Au 19ème siècle, la pomme de terre prend une place importante dans l’alimentation ouvrière. A Lille, en 1860, les besoins d’une famille de 6 personnes s’élèvent à 5 kg par jour. Les médecins déplorent le déséquilibre alimentaire provoqué par cette surconsommation mais c’est affaire de budget : 1 kg de pomme de terre coûte 1 à 3 sous, 1 kg de viande de bœuf de 27 à 37 sous. On mange la pomme de terre sous différentes formes : en purée, en soupe, en ragoût - le rata-, ou simplement avec la pelure assaisonnée de sel. Les fritures sont proscrites car la graisse coûte cher et on craint l’embrasement des bassines à frire.

Le lait et ses dérivés

Au troisième rang des aliments essentiels de l’alimentation ouvrière se trouve le lait. Il s’agit principalement du lait battu ou babeurre, un sous-produit de la fabrication du beurre. Cet aliment polyvalent est de faible prix : un demi-sou le litre.
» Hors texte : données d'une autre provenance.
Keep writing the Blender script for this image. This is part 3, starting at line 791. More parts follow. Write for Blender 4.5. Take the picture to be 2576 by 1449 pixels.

Quant au beurre et au fromage, ils sont consommés en petite quantité et sont souvent remplacés par du fromage blanc sur les tartines.

Le lait battu entre dans un large panel de recettes : en boisson rafraichissante, en soupe, en sauce blanche pour les légumes ou relevé de cassonade ou de poires cuites. La recette du lait battu à la tourquennoise consiste à faire cuire des morceaux de pommes et de pommes de terre dans du lait ayant reposé toute une nuit. Une fois cuite, la préparation est assaisonnée de cassonade et consommée avec des tartines.

« Voilà un repas qui coûte pas cher et qui est bon pour la santé et qui remplit bien l’estomac en hiver ».